Примерно таким же образом Воорт доказывает, что рассказ «Фунес, чудо памяти» имеет в своей основе совмещение идей китайского иероглифического письма и недесятичных систем счисления.
В книге «О чудовищном различии в мировосприятии и мышлении народов Ближнего и Дальнего Востока» писатель, на примере написания цифры один – «ا» у арабов и «―» в Японии и Китае, призывая на помощь сравнения культурологического, исторического и других планов, на пятистах с лишним страницах обосновывает, доказывает, полемизирует с невидимым собеседником, делая для того очевидным, что указанные в названии книги различия огромны и не в последнюю очередь обязаны своим появлением разницей в написании числа «1» – мысленного представления отдельного абстрактного объекта, являющегося одновременно наименьшим натуральным числом.
Аналогичным образом писатель обосновывает разительные различия и постоянные конфликты между семитами и окружающим их арабским миром частным случаем различия написания первой буквы алфавита – «алеф». Напомним, изображение алефа в иврите выглядит «א», а в арабице «ا». Различие написания, по мнению автора, и приводит к столь разительным противоречиям в мировосприятии и в изложении картины мира, со всеми вытекающими отсюда последствиями.

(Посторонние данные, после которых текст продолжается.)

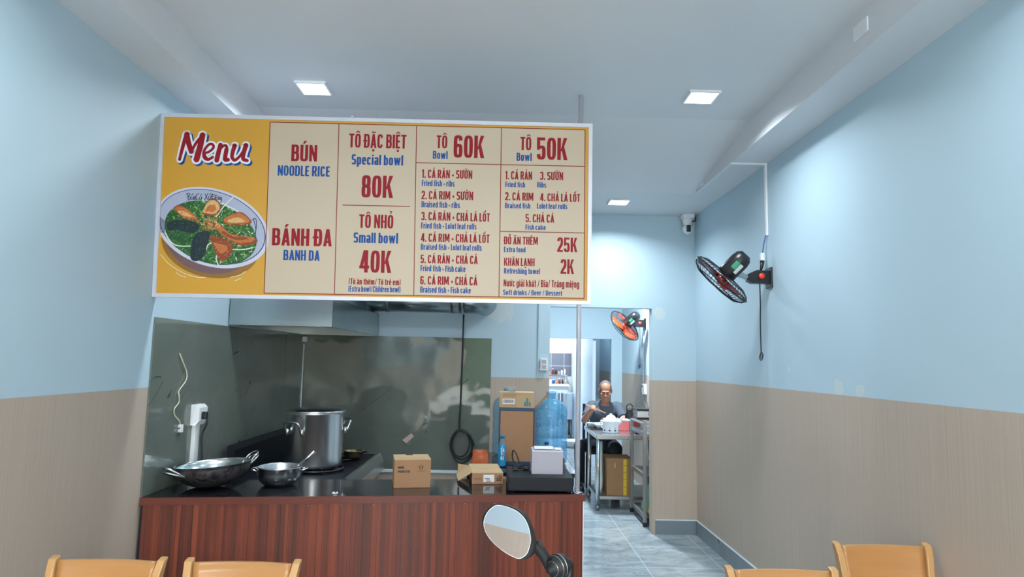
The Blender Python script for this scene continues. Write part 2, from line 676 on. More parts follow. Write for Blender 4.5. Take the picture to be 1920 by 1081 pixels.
# glossy stone-look splash panels behind the cooking corner
ZS0, ZS1 = 0.56, 1.795
b = MB()
b.box(XL + 0.001, XL + 0.009, 3.64, 5.885, ZC + 0.002, ZS1)
tag(b.build('splash_panel', M['stone']), 'long glossy grey-green stone-look splash panel on the left kitchen wall', 'wall panel')
b = MB()
b.box(XL + 0.001, XL + 0.009, 5.891, YB - 0.012, 0.30, ZS1)
tag(b.build('splash_panel', M['stone']), 'narrow grey-green splash panel in the kitchen corner under the hood', 'wall panel')
# wavy sheet on the back wall: a gently rippled grid
b = MB()
NX, NZ = 60, 40
x0, x1 = XL + 0.012, -0.075
vs, fs = [], []
for i in range(NX + 1):
    for j in range(NZ + 1):
        x = x0 + (x1 - x0) * i / NX
        z = ZS0 + (ZS1 + 0.012 - ZS0) * j / NZ
        w = 0.006 * math.sin(3.1 * x + 1.2) * math.cos(2.6 * z + 0.7 * x) + 0.0035 * math.sin(7.5 * x - 3.2 * z + 0.5)
        vs.append((x, YB - 0.016 + w, z))
for i in range(NX):
    for j in range(NZ):
        a = i * (NZ + 1) + j
        fs.append([a, a + NZ + 1, a + NZ + 2, a + 1])
b._add(vs, fs, 0, True)
b.box(x0, x1, YB - 0.006, YB - 0.001, ZS0, ZS1)
o = b.build('splash_panel', M['stone_wavy'])
tag(o, 'wavy reflective grey-green splash sheet on the kitchen back wall', 'wall panel')
b = MB()
b.box(XL + 0.012, -0.2, YB - 0.03, YB - 0.001, ZS0 - 0.03, ZS0 - 0.002, 0, 0.004)
struct(b.build('trim_1', M['whitecap']))
b = MB()
b.box(XL + 0.009, XL + 0.02, YB - 0.036, YB - 0.025, 0.56, 1.72)
struct(b.build('trim_2', M['whitecap']))
b = MB()
b.box(XL + 0.009, XL + 0.05, YB - 0.085, YB - 0.026, 1.735, 1.785, 0, 0.004)
tag(b.build('junction_box', M['white']), 'tiny white square junction box in the kitchen corner below the hood', 'junction box')
# the pink-ish scrap stuck on the wavy sheet
b = MB()
b.prism([(-0.90, YB - 0.026, 0.83), (-0.86, YB - 0.026, 0.80), (-0.79, YB - 0.026, 0.865), (-0.815, YB - 0.026, 0.895)], (0, -0.002, 0))
tag(b.build('paper_scrap', simple('pink_paper', rgb(196, 172, 164), 0.6)), 'small pinkish paper scrap stuck on the wavy back splash sheet', 'paper')


# ------------------------------------------------------------------ ceiling lamps
def ceiling_lamp(x, y, z, label, w=0.19, power=LAMP_W, spread=148):
    t = thing('ceiling_lamp', label, 'ceiling lamp', (x, y, z), 'square ceiling lamps')
    b = MB()
    h = w / 2
    b.box(x - h, x + h, y - h, y - h + 0.012, z - 0.014, z)
    b.box(x - h, x + h, y + h - 0.012, y + h, z - 0.014, z)
    b.box(x - h, x - h + 0.012, y - h + 0.012, y + h - 0.012, z - 0.014, z)
    b.box(x + h - 0.012, x + h, y - h + 0.012, y + h - 0.012, z - 0.014, z)
    b.build('frame', M['white'], t)
    b = MB()
    b.box(x - h + 0.012, x + h - 0.012, y - h + 0.012, y + h - 0.012, z - 0.012, z - 0.001)
    b.build('diffuser', M['lampglow'], t)
    ld = bpy.data.lights.new('lamp_light', 'AREA')
    ld.shape = 'SQUARE'
    ld.size = w - 0.03
    ld.energy = power
    ld.spread = math.radians(spread)
    ld.color = (0.86, 0.95, 1.0)
    lo = bpy.data.objects.new('lamp_light', ld)
    COL.objects.link(lo)
    lo.location = (0, 0, -0.016)
    lo.parent = t
    return t


M['lampglow'] = m_emit('lamp_glow', (0.93, 0.98, 1.0, 1), 4.0)
ceiling_lamp(-1.18, 3.95, HC, 'bright square ceiling lamp above the left end of the menu board')
ceiling_lamp(1.215, 3.92, HC, 'bright square ceiling lamp right of the board, nearest the right wall')
ceiling_lamp(1.056, 5.88, H, 'smaller-looking square ceiling lamp at the back near the security camera')
ceiling_lamp(-1.2, 1.95, HC, 'unseen square ceiling lamp added to light the front of the shop, left side', power=LAMP_W * 0.55)  # out of frame, added to light the front of the room
ceiling_lamp(1.2, 1.95, HC, 'unseen square ceiling lamp added to light the front of the shop, right side', power=LAMP_W * 0.55)  # its pair on the right, likewise unseen and added for light
ceiling_lamp(1.2, 7.9, H, 'unseen square ceiling lamp added to light the rear dining room', power=LAMP_W * 7, spread=180)  # hidden behind the door head, added as this room's light source
ceiling_lamp(0.9, 13.4, H, 'unseen square ceiling lamp added to light the far white kitchen', power=LAMP_W * 5, spread=180)  # no lamp in view here, added to keep the kitchen bright
ceiling_lamp(1.72, 11.5, H, 'unseen square ceiling lamp added to brighten the dim side room', w=0.12, power=LAMP_W * 0.6, spread=180)  # unseen lamp added so the side room does not render black


# white patch plates on the right ceiling drop
b = MB()
b.box(1.645, 1.654, 2.84, 2.96, 3.13, 3.20, 0, 0.003)
tag(b.build('cover_plate', M['white']), 'small white cover plate on the ceiling drop, top right corner', 'cover plate')
b = MB()
b.box(1.645, 1.654, 5.30, 5.50, 3.07, 3.19, 0, 0.003)
tag(b.build('cover_plate', M['white']), 'white cover plate at the far end of the ceiling drop above the conduit', 'cover plate')
# conduit of the right wall fan
t = thing('cable_trunking', 'thin white cable trunking running from ceiling drop down to the right wall fan', 'cable trunking', (1.90, 4.66, 3.0))
b = MB()
b.box(1.645, 1.66, 4.66, 5.5, H - 0.012, H - 0.001)
b.box(1.645, XR - 0.001, 4.63, 4.652, H - 0.014, H - 0.001)
b.build('ceiling_run', M['whitecap'], t)
b = MB()
b.box(XR - 0.014, XR - 0.001, 4.638, 4.664, 2.53, H - 0.014)
b.build('wall_run', M['white'], t)
# conduit and switch plate on the kitchen back wall
t = thing('cable_trunking', 'narrow pale cable trunking above the switch box beside the doorway', 'cable trunking', (0.385, YB, 1.62))
b = MB()
b.box(0.375, 0.392, YB - 0.014, YB - 0.0005, 1.50, H)
b.build('run', M['wall_plain'], t)
t = thing('switch_box', 'white double switch box on the blue wall left of the doorway', 'switch', (0.43, YB, 1.51))
b = MB()
b.box(0.398, 0.468, YB - 0.035, YB - 0.0005, 1.51, 1.625, 0, 0.004)
plt = b.build('plate', M['white'], t)
for z in (1.595, 1.545):
    b = MB()
    b.box(0.412, 0.456, YB - 0.041, YB - 0.0352, z - 0.018, z + 0.018, 0, 0.002)
    b.build('switch_rocker', M['grey_p'], plt)
# security camera
t = thing('security_camera', 'white dome security camera hanging in the far right ceiling corner', 'security camera', (1.815, 6.34, H))
b = MB()
b.box(1.76, 1.875, 6.29, 6.39, H - 0.045, H, 0, 0.01)
b.build('mount', M['white'], t)
b = MB()
b.lathe([(0.045, -0.045), (0.05, -0.06), (0.036, -0.10), (0.03, -0.115)], 20, 0, Matrix.Translation((1.812, 6.335, H)))
b.build('neck', M['white'], t)
b = MB()
b.ball((1.812, 6.33, H - 0.148), (0.049, 0.05, 0.05), 0, 20, 12)
chead = b.build('head', M['white'], t)
b = MB()
b.box(1.79, 1.834, 6.272, 6.30, H - 0.185, H - 0.115, 0, 0.012)
b.build('lens', M['black'], chead)
b = MB()
b.tube(smooth_path([(1.868, 6.34, H - 0.02), (1.893, 6.34, H - 0.03), (1.895, 6.345, H - 0.06), (1.872, 6.35, H - 0.068), (1.85, 6.35, H - 0.06)]), 0.006, 0, 8)
b.build('cable', M['cable'], t)

# ------------------------------------------------------------------ counter
A0, A1 = Vector((-1.876, 3.626)), Vector((0.519, 3.924))
cd = (A1 - A0).normalized()
cn = Vector((-cd.y, cd.x))
ZC = 0.837
t = thing('service_counter', 'long serving counter with cherry plank front and black granite top', 'counter', (-0.7, 3.8, 0))


def cpt(s, d, z):
    p = A0 + cd * s + cn * d
    return (p.x, p.y, z)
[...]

Далее, в обширном труде «Что немцу молоко, то арабу – соль» Воорт, в свойственной ему саркастической манере, зачастую переходящей в откровенно шовинистическую, сравнивает слова разных языков, созвучных при произношении, однако зачастую имеющих противоположный смысл.
3
Нет, всё можно понять – зачастую мы находим в книгах те идеи, которые пришли к нам в голову буквально за день-два до прочтения о них в книгах, но мы же не трезвоним об этом во всеуслышание и не называем авторов книг, в которых оказались идеи, помысленные нами до их прочтения, своими братьями и сёстрами!